● **Data provided**
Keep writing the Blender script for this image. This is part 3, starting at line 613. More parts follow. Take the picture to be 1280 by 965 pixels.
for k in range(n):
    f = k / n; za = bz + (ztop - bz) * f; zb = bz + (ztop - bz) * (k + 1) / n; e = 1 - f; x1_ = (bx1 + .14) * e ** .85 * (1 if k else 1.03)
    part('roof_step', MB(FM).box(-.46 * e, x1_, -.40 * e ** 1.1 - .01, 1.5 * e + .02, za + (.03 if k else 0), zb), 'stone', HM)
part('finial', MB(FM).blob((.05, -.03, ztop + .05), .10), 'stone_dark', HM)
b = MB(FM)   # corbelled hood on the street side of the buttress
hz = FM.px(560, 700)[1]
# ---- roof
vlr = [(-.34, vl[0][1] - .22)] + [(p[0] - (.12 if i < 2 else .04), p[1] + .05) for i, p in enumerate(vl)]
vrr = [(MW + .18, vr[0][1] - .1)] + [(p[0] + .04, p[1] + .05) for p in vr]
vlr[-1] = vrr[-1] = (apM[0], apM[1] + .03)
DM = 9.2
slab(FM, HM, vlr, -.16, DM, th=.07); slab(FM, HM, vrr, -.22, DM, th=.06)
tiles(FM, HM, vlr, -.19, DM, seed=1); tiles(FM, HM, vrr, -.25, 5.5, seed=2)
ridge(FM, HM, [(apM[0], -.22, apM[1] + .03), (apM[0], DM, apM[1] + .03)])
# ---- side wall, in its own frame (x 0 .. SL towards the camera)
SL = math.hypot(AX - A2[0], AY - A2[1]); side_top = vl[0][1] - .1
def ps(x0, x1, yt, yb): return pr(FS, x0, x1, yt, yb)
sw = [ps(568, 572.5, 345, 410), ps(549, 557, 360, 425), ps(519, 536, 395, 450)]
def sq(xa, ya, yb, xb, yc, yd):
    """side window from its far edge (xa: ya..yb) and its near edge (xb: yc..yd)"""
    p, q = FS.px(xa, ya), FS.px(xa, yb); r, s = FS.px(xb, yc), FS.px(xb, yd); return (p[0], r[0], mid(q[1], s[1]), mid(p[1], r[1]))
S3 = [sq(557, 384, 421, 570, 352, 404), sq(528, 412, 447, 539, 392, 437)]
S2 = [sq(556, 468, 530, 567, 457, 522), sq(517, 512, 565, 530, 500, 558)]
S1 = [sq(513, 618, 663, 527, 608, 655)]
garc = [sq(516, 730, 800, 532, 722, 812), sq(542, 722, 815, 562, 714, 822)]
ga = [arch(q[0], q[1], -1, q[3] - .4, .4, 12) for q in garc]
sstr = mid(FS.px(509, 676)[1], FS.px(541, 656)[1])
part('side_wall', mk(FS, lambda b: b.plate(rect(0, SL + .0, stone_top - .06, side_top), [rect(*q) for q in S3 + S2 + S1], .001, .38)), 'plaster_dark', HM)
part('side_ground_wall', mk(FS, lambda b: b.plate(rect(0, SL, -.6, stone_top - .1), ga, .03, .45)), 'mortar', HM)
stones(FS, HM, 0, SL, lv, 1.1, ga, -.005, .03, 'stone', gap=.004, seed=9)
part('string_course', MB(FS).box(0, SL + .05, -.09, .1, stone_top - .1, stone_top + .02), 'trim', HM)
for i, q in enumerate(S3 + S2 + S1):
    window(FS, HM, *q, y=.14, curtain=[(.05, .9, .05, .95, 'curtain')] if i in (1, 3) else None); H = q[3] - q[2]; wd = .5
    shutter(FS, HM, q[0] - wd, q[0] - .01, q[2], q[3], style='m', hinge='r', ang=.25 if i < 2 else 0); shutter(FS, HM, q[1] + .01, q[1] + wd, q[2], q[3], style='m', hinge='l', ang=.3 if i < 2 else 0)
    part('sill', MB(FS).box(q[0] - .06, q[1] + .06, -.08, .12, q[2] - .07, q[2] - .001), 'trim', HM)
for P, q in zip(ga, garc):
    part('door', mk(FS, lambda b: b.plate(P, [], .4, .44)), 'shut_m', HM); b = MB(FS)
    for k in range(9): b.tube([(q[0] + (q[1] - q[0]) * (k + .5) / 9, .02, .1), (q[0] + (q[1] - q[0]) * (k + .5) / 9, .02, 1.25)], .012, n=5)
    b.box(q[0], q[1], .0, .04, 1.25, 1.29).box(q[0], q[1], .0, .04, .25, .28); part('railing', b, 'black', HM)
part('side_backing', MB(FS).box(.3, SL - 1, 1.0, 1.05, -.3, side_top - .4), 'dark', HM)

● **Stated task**
Quote each line above in full, word for word.

● **Answer to the task**
Keep writing the Blender script for this image. This is part 3, starting at line 613. More parts follow. Take the picture to be 1280 by 965 pixels.
for k in range(n):
    f = k / n; za = bz + (ztop - bz) * f; zb = bz + (ztop - bz) * (k + 1) / n; e = 1 - f; x1_ = (bx1 + .14) * e ** .85 * (1 if k else 1.03)
    part('roof_step', MB(FM).box(-.46 * e, x1_, -.40 * e ** 1.1 - .01, 1.5 * e + .02, za + (.03 if k else 0), zb), 'stone', HM)
part('finial', MB(FM).blob((.05, -.03, ztop + .05), .10), 'stone_dark', HM)
b = MB(FM)   # corbelled hood on the street side of the buttress
hz = FM.px(560, 700)[1]
# ---- roof
vlr = [(-.34, vl[0][1] - .22)] + [(p[0] - (.12 if i < 2 else .04), p[1] + .05) for i, p in enumerate(vl)]
vrr = [(MW + .18, vr[0][1] - .1)] + [(p[0] + .04, p[1] + .05) for p in vr]
vlr[-1] = vrr[-1] = (apM[0], apM[1] + .03)
DM = 9.2
slab(FM, HM, vlr, -.16, DM, th=.07); slab(FM, HM, vrr, -.22, DM, th=.06)
tiles(FM, HM, vlr, -.19, DM, seed=1); tiles(FM, HM, vrr, -.25, 5.5, seed=2)
ridge(FM, HM, [(apM[0], -.22, apM[1] + .03), (apM[0], DM, apM[1] + .03)])
# ---- side wall, in its own frame (x 0 .. SL towards the camera)
SL = math.hypot(AX - A2[0], AY - A2[1]); side_top = vl[0][1] - .1
def ps(x0, x1, yt, yb): return pr(FS, x0, x1, yt, yb)
sw = [ps(568, 572.5, 345, 410), ps(549, 557, 360, 425), ps(519, 536, 395, 450)]
def sq(xa, ya, yb, xb, yc, yd):
    """side window from its far edge (xa: ya..yb) and its near edge (xb: yc..yd)"""
    p, q = FS.px(xa, ya), FS.px(xa, yb); r, s = FS.px(xb, yc), FS.px(xb, yd); return (p[0], r[0], mid(q[1], s[1]), mid(p[1], r[1]))
S3 = [sq(557, 384, 421, 570, 352, 404), sq(528, 412, 447, 539, 392, 437)]
S2 = [sq(556, 468, 530, 567, 457, 522), sq(517, 512, 565, 530, 500, 558)]
S1 = [sq(513, 618, 663, 527, 608, 655)]
garc = [sq(516, 730, 800, 532, 722, 812), sq(542, 722, 815, 562, 714, 822)]
ga = [arch(q[0], q[1], -1, q[3] - .4, .4, 12) for q in garc]
sstr = mid(FS.px(509, 676)[1], FS.px(541, 656)[1])
part('side_wall', mk(FS, lambda b: b.plate(rect(0, SL + .0, stone_top - .06, side_top), [rect(*q) for q in S3 + S2 + S1], .001, .38)), 'plaster_dark', HM)
part('side_ground_wall', mk(FS, lambda b: b.plate(rect(0, SL, -.6, stone_top - .1), ga, .03, .45)), 'mortar', HM)
stones(FS, HM, 0, SL, lv, 1.1, ga, -.005, .03, 'stone', gap=.004, seed=9)
part('string_course', MB(FS).box(0, SL + .05, -.09, .1, stone_top - .1, stone_top + .02), 'trim', HM)
for i, q in enumerate(S3 + S2 + S1):
    window(FS, HM, *q, y=.14, curtain=[(.05, .9, .05, .95, 'curtain')] if i in (1, 3) else None); H = q[3] - q[2]; wd = .5
    shutter(FS, HM, q[0] - wd, q[0] - .01, q[2], q[3], style='m', hinge='r', ang=.25 if i < 2 else 0); shutter(FS, HM, q[1] + .01, q[1] + wd, q[2], q[3], style='m', hinge='l', ang=.3 if i < 2 else 0)
    part('sill', MB(FS).box(q[0] - .06, q[1] + .06, -.08, .12, q[2] - .07, q[2] - .001), 'trim', HM)
for P, q in zip(ga, garc):
    part('door', mk(FS, lambda b: b.plate(P, [], .4, .44)), 'shut_m', HM); b = MB(FS)
    for k in range(9): b.tube([(q[0] + (q[1] - q[0]) * (k + .5) / 9, .02, .1), (q[0] + (q[1] - q[0]) * (k + .5) / 9, .02, 1.25)], .012, n=5)
    b.box(q[0], q[1], .0, .04, 1.25, 1.29).box(q[0], q[1], .0, .04, .25, .28); part('railing', b, 'black', HM)
part('side_backing', MB(FS).box(.3, SL - 1, 1.0, 1.05, -.3, side_top - .4), 'dark', HM)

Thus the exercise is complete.